Now this cuts right across the culture of the web at the moment. But again, the ISPs have said to me with respect to issues around children, “Well it’s like road traffic, you wouldn’t let your child cross the road without teaching them to look left and right. ” But it goes both ways, you have to have a driving licence to drive, giving false information to get a driving licence is a criminal offence. We have rules about what it’s legal and illegal to do on the road.
I really feel at the moment that the web is a bit like the forest in the 14th century: it’s totally outside the law. I think that the more central the web becomes to normal life, the less it can retain that outlaw status; it doesn’t seem to me to be realistic when you can’t really avoid using the web when public services are being put on the web and so forth.
But then the criticism is, people talk about the Arab Spring and how anonymity allows people to say things that they wouldn’t normally; which they couldn’t say because of their job, for example. I find that only partially convincing, but how do you feel about it?
I’m a legislator in Britain and we do have a democracy and I’m concerned about the way women are treated. I’m not proposing this for Syria. I agree it would be inappropriate in Syria but I think it wouldn’t be inappropriate in Britain.
So you’re talking about going back to the source, you would need an e-mail to comment on sites; so you would need to register to comment on sites?
No. You’d only do it once when you get your initial e-mail, you wouldn’t have to do it every single time; that would be terribly heavy, wouldn’t it?
I have three or four e-mail addresses. What are the practicalities of this? Or would it be a passport type system where you would need to give your real name to access certain things: is that the model you’re looking at?
To be absolutely frank, I haven’t thought it through in that much detail. I’m just raising the question as to whether or not, if we can’t find voluntary ways of people improving their behaviour, whether we shouldn’t look at other things. Anonymity is one of the reasons why people feel free to behave badly.
Some have talked about moving towards more of an idea of newspaper letters’ page — which no one has ever said was terribly repressive. The idea is that you give your name, unless you need to ask for specific dispensation, in which case [your comment] is then pre-moderated. So then that’s a better balance between freedom of expression and being free of bullying. It’s always going to be a compromise.
Yes, and I don’t think we’ve got the balance in the right place at the moment. And I think it’s worth reminding ourselves that of what’s in Article Ten [of the European Convention of Human Rights] on the right to freedom of expression. This is a right which carries with it duties and responsibilities and it says these are the “restrictions or penalties as are prescribed by law and are necessary in a democratic society”.
It could be for the prevention of crime, for the protection of health or morals, for the protection and/or reputation or the rights of others. You know the old joke; free speech doesn’t mean going into a crowded theatre and shouting, “Fire! Fire!”. Free speech on the web equally does not mean the abandonment of all moral sense.
Also free speech doesn’t mean being able to go into a crowded theatre and shout obscenities about people all the way through, and expect that everyone has got to tolerate you doing that, which is the comparison that gets to me.

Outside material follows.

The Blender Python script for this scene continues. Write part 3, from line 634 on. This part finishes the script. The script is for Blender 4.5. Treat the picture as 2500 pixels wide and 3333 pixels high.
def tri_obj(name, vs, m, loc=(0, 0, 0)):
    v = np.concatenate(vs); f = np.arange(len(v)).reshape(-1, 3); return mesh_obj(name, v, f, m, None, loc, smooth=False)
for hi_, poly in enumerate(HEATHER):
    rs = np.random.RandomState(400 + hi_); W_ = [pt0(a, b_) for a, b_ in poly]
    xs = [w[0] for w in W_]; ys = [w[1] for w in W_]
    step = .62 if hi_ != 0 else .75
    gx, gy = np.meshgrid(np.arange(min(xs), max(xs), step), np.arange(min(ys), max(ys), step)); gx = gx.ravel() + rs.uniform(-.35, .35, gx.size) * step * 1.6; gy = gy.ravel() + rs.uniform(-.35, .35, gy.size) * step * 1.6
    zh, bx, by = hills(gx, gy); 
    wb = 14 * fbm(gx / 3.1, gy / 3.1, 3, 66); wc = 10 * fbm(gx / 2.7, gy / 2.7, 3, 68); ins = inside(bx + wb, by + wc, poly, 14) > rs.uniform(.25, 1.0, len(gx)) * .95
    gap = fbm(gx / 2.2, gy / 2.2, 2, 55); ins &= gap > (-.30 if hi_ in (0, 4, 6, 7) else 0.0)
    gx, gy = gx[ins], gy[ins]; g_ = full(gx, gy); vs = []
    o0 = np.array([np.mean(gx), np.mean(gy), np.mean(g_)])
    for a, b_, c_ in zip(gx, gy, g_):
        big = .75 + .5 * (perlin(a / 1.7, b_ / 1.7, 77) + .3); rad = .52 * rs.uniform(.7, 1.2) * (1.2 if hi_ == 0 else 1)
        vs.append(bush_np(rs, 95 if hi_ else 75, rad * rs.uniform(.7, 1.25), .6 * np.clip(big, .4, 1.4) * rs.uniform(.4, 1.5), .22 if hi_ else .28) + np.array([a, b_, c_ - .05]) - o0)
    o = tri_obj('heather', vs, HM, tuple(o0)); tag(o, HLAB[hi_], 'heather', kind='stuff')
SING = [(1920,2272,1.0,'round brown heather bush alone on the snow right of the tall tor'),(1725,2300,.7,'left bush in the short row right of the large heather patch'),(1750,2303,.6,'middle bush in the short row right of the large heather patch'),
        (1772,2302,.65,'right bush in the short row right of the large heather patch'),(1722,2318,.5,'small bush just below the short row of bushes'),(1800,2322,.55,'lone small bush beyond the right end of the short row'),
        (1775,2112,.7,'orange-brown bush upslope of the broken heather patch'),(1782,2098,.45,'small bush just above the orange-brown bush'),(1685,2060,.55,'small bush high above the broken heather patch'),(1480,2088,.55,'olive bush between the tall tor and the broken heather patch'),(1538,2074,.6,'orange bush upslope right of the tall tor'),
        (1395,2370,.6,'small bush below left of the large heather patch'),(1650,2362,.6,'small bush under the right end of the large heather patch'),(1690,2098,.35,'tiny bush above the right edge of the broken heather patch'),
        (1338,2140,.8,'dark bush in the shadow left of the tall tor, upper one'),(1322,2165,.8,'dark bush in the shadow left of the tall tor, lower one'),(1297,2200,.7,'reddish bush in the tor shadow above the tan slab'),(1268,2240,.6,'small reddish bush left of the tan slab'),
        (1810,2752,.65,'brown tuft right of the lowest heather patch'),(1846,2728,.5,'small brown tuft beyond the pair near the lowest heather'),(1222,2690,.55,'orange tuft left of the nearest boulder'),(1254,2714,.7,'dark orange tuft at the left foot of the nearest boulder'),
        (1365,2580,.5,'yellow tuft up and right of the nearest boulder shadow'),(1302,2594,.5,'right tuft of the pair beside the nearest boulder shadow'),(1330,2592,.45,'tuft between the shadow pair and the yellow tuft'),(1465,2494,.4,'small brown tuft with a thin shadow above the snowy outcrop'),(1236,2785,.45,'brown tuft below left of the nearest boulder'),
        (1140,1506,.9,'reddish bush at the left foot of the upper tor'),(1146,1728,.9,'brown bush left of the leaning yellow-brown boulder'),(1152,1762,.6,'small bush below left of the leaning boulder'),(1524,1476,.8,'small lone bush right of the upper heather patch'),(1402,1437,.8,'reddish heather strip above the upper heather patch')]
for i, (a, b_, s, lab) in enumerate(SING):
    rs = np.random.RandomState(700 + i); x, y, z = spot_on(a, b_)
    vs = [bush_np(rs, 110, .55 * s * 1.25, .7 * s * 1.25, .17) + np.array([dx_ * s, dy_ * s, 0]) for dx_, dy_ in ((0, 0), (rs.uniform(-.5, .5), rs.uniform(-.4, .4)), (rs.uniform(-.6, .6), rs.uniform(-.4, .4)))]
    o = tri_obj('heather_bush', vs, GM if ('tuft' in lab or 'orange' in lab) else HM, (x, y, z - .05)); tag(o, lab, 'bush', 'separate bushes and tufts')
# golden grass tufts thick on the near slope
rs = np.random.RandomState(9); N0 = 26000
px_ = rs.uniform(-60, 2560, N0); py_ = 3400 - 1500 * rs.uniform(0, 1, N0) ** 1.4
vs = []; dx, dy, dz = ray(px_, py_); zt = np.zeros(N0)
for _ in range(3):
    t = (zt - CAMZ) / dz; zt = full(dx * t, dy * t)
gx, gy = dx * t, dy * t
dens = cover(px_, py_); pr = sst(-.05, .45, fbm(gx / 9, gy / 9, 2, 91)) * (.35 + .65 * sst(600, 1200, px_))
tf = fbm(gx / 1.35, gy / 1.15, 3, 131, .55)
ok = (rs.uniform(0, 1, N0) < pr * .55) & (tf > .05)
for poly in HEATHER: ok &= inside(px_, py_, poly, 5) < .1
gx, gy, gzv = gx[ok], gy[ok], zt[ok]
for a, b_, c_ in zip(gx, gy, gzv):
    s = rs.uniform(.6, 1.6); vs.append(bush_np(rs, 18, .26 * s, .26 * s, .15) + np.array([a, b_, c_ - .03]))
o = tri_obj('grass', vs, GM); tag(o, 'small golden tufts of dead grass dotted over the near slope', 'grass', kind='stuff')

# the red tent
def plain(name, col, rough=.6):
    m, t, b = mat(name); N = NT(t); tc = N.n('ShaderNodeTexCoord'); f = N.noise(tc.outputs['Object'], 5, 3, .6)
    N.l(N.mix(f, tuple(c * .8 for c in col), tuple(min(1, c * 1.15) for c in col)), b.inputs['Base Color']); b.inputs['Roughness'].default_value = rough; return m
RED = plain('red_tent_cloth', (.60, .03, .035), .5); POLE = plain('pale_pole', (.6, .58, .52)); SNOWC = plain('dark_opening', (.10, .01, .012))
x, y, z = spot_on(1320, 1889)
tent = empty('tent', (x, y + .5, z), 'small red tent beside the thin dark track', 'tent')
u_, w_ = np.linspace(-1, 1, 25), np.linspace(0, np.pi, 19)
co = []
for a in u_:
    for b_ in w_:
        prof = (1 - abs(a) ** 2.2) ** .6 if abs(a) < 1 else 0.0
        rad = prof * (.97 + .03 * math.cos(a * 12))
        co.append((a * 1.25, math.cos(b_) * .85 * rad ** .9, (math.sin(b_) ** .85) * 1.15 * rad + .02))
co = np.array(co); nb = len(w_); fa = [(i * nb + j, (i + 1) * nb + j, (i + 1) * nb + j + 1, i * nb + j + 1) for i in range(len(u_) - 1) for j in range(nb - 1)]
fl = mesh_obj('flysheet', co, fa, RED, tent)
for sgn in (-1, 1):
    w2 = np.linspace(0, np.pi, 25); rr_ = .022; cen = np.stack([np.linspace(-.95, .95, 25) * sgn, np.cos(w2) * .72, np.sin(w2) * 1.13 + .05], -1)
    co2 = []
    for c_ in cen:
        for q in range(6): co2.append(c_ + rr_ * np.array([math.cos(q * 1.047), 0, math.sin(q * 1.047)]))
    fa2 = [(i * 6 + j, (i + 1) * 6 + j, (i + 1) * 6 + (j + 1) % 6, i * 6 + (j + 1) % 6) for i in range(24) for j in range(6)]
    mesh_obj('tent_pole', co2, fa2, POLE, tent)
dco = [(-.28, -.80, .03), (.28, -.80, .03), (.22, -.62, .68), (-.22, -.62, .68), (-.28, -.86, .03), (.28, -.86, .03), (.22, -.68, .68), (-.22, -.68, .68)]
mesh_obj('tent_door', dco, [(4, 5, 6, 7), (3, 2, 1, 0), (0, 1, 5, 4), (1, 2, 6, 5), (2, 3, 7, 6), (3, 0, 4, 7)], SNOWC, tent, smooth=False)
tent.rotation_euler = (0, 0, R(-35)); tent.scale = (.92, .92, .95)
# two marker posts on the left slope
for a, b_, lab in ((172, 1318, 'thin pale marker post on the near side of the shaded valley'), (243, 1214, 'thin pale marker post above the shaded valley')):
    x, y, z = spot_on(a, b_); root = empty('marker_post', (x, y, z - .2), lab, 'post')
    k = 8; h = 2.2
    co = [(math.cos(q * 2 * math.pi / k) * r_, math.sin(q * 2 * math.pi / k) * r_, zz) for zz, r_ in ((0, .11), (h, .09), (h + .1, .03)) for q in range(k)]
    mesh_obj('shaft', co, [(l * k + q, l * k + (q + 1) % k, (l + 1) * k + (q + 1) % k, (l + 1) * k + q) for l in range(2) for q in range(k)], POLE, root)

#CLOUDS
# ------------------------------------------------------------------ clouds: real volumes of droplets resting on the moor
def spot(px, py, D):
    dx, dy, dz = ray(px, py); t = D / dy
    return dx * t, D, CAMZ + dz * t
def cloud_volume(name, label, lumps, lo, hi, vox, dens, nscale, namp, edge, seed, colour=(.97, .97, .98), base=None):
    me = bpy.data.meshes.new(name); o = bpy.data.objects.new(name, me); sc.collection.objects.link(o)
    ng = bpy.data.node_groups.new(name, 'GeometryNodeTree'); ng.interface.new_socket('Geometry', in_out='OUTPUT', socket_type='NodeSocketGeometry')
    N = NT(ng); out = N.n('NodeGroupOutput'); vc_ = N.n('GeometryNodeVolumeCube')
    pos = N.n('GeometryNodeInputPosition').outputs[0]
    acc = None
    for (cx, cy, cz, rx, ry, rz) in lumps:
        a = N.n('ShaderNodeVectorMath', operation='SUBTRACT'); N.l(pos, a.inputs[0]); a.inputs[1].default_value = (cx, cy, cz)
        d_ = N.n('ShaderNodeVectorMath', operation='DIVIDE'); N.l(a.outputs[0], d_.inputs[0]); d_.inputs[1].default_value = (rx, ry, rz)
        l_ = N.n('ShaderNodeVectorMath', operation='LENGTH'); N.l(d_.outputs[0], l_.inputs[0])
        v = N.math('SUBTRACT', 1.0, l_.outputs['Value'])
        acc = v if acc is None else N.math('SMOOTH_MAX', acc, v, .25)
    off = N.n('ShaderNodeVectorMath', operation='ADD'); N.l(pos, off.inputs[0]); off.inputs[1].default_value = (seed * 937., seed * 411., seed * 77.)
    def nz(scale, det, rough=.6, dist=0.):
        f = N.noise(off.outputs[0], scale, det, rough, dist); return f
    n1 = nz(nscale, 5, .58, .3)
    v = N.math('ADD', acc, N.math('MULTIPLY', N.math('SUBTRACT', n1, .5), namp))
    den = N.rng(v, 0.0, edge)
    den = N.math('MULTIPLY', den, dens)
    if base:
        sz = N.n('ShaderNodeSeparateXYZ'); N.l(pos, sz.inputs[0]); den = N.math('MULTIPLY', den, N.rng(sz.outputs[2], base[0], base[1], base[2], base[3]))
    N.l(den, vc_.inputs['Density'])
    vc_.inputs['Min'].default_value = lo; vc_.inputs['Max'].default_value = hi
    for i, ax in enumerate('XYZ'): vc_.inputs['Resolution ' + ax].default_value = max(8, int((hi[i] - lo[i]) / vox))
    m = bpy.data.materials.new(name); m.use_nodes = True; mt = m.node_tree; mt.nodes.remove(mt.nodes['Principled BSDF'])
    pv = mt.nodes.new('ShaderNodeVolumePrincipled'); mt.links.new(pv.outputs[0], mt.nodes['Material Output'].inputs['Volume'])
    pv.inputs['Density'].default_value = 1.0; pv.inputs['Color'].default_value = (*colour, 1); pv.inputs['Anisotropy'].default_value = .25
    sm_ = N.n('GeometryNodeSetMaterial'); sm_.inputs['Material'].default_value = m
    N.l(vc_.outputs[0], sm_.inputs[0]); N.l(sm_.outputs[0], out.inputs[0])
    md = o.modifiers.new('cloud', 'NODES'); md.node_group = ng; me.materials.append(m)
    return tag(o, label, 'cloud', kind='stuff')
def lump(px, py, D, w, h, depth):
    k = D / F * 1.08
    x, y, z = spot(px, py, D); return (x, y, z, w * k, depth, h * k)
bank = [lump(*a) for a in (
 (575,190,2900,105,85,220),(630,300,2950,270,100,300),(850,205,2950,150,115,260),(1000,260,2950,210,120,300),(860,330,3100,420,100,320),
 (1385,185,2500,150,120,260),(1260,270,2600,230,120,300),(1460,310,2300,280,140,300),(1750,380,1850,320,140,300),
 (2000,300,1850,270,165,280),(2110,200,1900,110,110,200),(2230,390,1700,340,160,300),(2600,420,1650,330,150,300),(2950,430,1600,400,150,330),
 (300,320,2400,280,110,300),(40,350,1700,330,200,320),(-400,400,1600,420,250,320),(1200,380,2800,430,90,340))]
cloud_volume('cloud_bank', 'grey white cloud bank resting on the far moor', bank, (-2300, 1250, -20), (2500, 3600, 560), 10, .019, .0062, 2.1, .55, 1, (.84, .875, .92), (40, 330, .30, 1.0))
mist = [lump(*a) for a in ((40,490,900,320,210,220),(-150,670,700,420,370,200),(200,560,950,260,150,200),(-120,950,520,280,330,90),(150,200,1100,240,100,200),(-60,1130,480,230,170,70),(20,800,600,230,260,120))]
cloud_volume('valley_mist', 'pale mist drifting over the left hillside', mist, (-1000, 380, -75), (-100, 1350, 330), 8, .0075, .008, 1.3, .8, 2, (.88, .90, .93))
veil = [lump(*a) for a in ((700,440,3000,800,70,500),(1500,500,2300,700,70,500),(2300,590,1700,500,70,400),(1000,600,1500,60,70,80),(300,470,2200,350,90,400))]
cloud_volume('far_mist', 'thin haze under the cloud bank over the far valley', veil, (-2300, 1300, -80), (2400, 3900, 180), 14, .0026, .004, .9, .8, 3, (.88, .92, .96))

The existing laws that we have, covering rape threats and death threats, is there a way to give the police more resources to be able to deal with those things? Because as it stands it seems to be a very hard crime to investigate and convict.
Yes, that’s a good point, and obviously the police cuts aren’t very helpful and it’s a new kind of crime so there probably needs to be a bit of training of the police.
I think that these things kind of segue into other things, so you might say that this kind of casual abuse is on one end of the scale and it moves into stalking. Some of my colleagues are looking at online stalking at the moment and they’re doing some work with Harry Fletcher from the Probation Officers’ Union because hitherto that hasn’t been taken with sufficient seriousness.
I also think that, to contextualise it, once people get the idea that it’s OK to abuse women like this online, how do we know that they’re not going to start doing it in private, face to face? Isn’t it quite a small step from that to hitting your girlfriend or your wife? As it is, we know that there are 1,000 rapes every week in this country. I feel that it’s promoting a culture, an attitude and a mentality towards women which makes women feel unsafe — and sometimes with good cause.
You’ve taken over the media brief. Do you feel that when you raise “women’s issues” that becomes a marginalised area?
I’d say two things. Toughening up on the net should help the newspapers: the kind of language that we’re talking about is not seen in the newspapers and the newspapers I think feel at the moment at a competitive disadvantage because the net is more free-wheeling.
I don’t know whether Lord Leveson [who is conducting an enquiry into press standards] will specifically get any representations from women’s groups about treatment of women in the press, it will be interesting to see if that happens.
But one thing that has really struck me since getting this job and going to various conferences and seminars is how male-dominated the world of newspapers is. There are quite a lot of women visible in the tabloids and there are quite a lot of women writing in the broadsheets, but in the management structures and in terms of editorial positions, it’s more male than politics.
Wow. Notoriously gender-neutral politics. Although that said, I was impressed I looked at how many of the members of the shadow cabinet are women versus how many members of the actual cabinet are women. You’re on 13/31 and it’s 5/29 for the coalition. Do you see Ed Miliband as a feminist?
Yes, I think Ed Miliband is a feminist. And obviously we’ve done a lot of work on the impact of the cuts on women and I think that it really does disadvantage the government that they don’t have enough women in parliament.
In my previous job I was shadowing the justice team and the government justice team is an entirely male team and Ken Clarke made some ill-advised remarks on rape earlier in the year, Jonathan Djanogly is restricting access to legal aid for women who’ve been victims of domestic violence, and I just have the feeling that in their ministerial team meetings they lack a woman’s perspective on a lot of issues and it’s noticeable.
But now we have the news of Cameron appointing a special adviser to see if his policies are female-friendly. Some would say that’s a tokenistic appointment and worse than nothing. Is that how it strikes you?
No, that’s not how it strikes me. I think that if I were David Cameron I would probably do something like that, I think it’s pretty sensible. But whereas most things with this government are too far too fast, that’s too little too late.